S'il est un livre qui s'imposait, pourtant, c'était bien celui-ci. Car le bleu, aujourd'hui, est la couleur majeure du monde occidental. Elle est la plus valorisée, celle que les gens préfèrent et qu'ils portent le plus, de loin, tous sexes et toutes classes sociales confondus. Et pourtant, il n'en a pas toujours été ainsi. Au temps des Romains, ce qui comptait, symboliquement parlant, c'était le trio noir-blanc-rouge. Le bleu, à l'origine, était une couleur mineure, ignorée, voire méprisée. Les yeux de cette couleur, par exemple, n'inspiraient que défiance. Parfois même, c'est à peine si le bleu était perçu en tant que tel. Les Anciens, nous signale Pastoureau, ne trouvaient pas le ciel spécialement bleu. Et cette marginalité perdura, plus ou moins, jusqu'à la fin du Moyen-âge.

Bleu, donc, c'est l'histoire d'un succès, celle d'une irrésistible ascension, au fil des siècles. C'est le conte du vilain petit canard, appliqué aux couleurs. Ce qui n'était qu'une teinte ignorée a triomphé.

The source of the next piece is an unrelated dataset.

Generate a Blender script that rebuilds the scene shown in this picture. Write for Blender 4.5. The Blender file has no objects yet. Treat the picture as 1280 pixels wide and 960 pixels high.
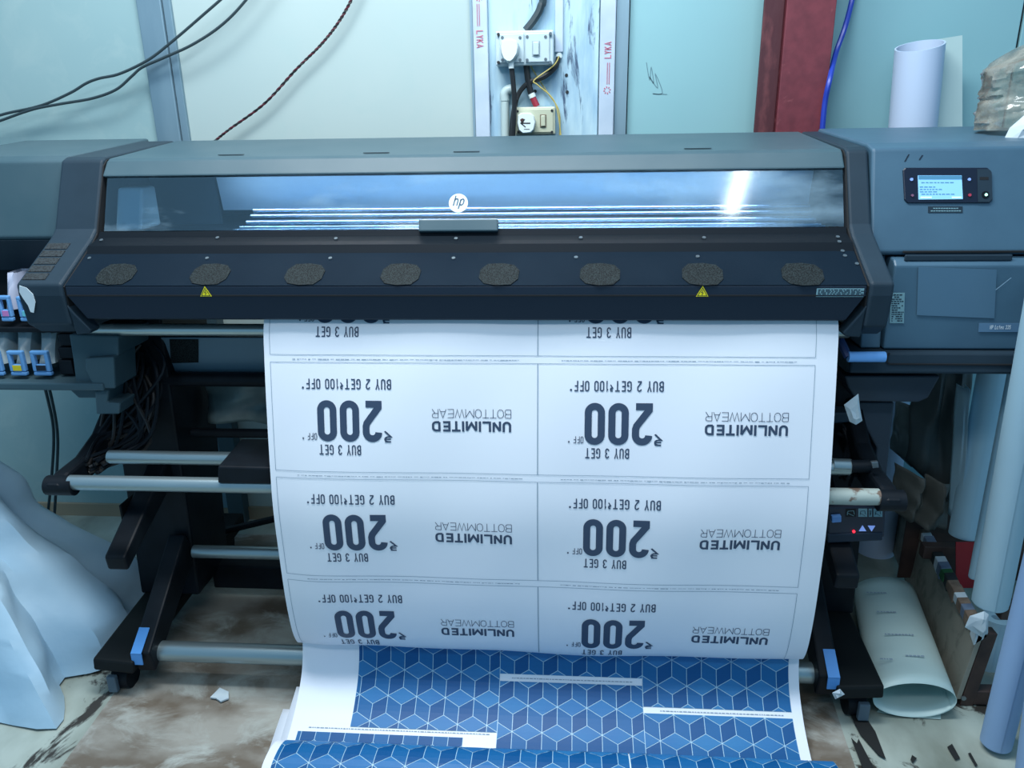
import bpy, bmesh, math, random
from mathutils import Vector, Matrix, noise
random.seed(7)
C = bpy.context.scene.collection
SC = bpy.context.scene
# ------------------------------------------------------------------ camera
F = 980.0
dn = Vector((48., 2850., F)).normalized()
xr = -Vector((-13540., -108., F)).normalized()
xr = (xr - dn*xr.dot(dn)).normalized()
up = -dn
yw = up.cross(xr)
CAM = Vector((0, 0, 1.42))
def ray(px, py):
    c = Vector((px-640., py-480., F))
    return Vector((xr.dot(c), yw.dot(c), up.dot(c)))
def P(px, py, X=None, Y=None, Z=None):
    """world point seen at photo pixel, on the plane X=, Y= or Z="""
    r = ray(px, py)
    t = (Y-CAM.y)/r.y if Y is not None else ((Z-CAM.z)/r.z if Z is not None else (X-CAM.x)/r.x)
    return CAM + r*t
def Ppl(px, py, p0, n):
    r = ray(px, py)
    return CAM + r*((p0-CAM).dot(n)/r.dot(n))
def proj(p):
    d = p-CAM
    x = xr.x*d.x+yw.x*d.y+up.x*d.z; y = xr.y*d.x+yw.y*d.y+up.y*d.z; z = xr.z*d.x+yw.z*d.y+up.z*d.z
    return 640+F*x/z, 480+F*y/z
cd = bpy.data.cameras.new('camera'); cam = bpy.data.objects.new('camera', cd); C.objects.link(cam)
cd.sensor_width = 36; cd.lens = 36*F/1280; cd.clip_start = .02
m = Matrix(((xr.x, -xr.y, -xr.z, CAM.x), (yw.x, -yw.y, -yw.z, CAM.y), (up.x, -up.y, -up.z, CAM.z), (0, 0, 0, 1)))
cam.matrix_world = m
SC.camera = cam
# ------------------------------------------------------------------ light
w = bpy.data.worlds.new('room_light'); SC.world = w; w.use_nodes = True
w.node_tree.nodes['Background'].inputs[0].default_value = (.28, .62, .95, 1)
w.node_tree.nodes['Background'].inputs[1].default_value = .52
def area(name, loc, target, sx, sy, power, col):
    l = bpy.data.lights.new(name, 'AREA'); l.shape = 'RECTANGLE'; l.size = sx; l.size_y = sy
    l.energy = power; l.color = col
    o = bpy.data.objects.new(name, l); C.objects.link(o); o.location = loc
    o.rotation_euler = (Vector(target)-Vector(loc)).to_track_quat('-Z', 'Y').to_euler()
    return o
area('ceiling_or_fill_light', (-.35, 1.22, 3.1), (-.3, 1.62, .5), 1.8, .45, 78, (.92, .97, 1.0))
area('ceiling_or_fill_light', (-.2, -.35, 2.7), (-.1, 1.6, .4), 1.6, .3, 17, (.90, .96, 1.0))  # frontal fill, added to brighten the lower part of the banner
area('ceiling_or_fill_light', (-.9, 1.5, 3.1), (-.9, 2.55, 1.3), 1.2, .4, 15, (1.0, 1.0, .98))
area('ceiling_or_fill_light', (.90, .25, 3.05), (.90, .25, 0), .05, 1.2, 4, (.9, .97, 1.0))
SC.view_settings.view_transform = 'Standard'; SC.view_settings.look = 'None'
SC.view_settings.exposure = 0.04; SC.view_settings.gamma = 1; SC.view_settings.use_curve_mapping = False
SC.cycles.max_bounces = 8; SC.cycles.transparent_max_bounces = 16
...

Couleur mariale, couleur royale, couleur de la république, couleur romantique, couleur des sentiments, couleur des jeans, couleur de l'Europe, couleur de la paix : tout ce qui importe ou presque est représenté par elle, à tel point qu'elle est aujourd'hui la marque du conformisme et du conservatisme. Le bleu va de soi, si l'on ignore tout de cette longue sortie de l'anonymat, que nous raconte Michel Pastoureau.

Par ce récit, l'historien nous rappelle aussi, avec plus de détails que jamais, quel est le moteur de ces évolutions. La valeur symbolique conférée aux couleurs est, en fait, le fruit d'un dialogue constant entre les idées d'un côté, et de l'autre la capacité technique qu'ont les teinturiers à les capturer, en fonction de l'état de leur savoir, de leurs sources d'approvisionnement et des moyens de leurs clients. C'est, en grande partie, l'exploitation plus ou moins aisé de la guède (ou pastel) et de l'indigotier, ou l'irruption du Bleu de Prusse, qui déterminent l'engouement plus ou moins fort de cette couleur dans la société.

Nous observerons donc, à l'avenir, à notre ère chimique, si cela se poursuivra. Regardons par exemple, aujourd'hui que s'engage un débat sur le coût écologique de la synthèse de l'indigo (cette substance obtenue de nos jours chimiquement et qui donne sa couleur à nos blue jeans), si la signification du bleu et le goût prononcé pour lui en seront affectés, et si, dans ce temps long qui est celui des couleurs, il faudra ajouter un chapitre à ce Pastoureau.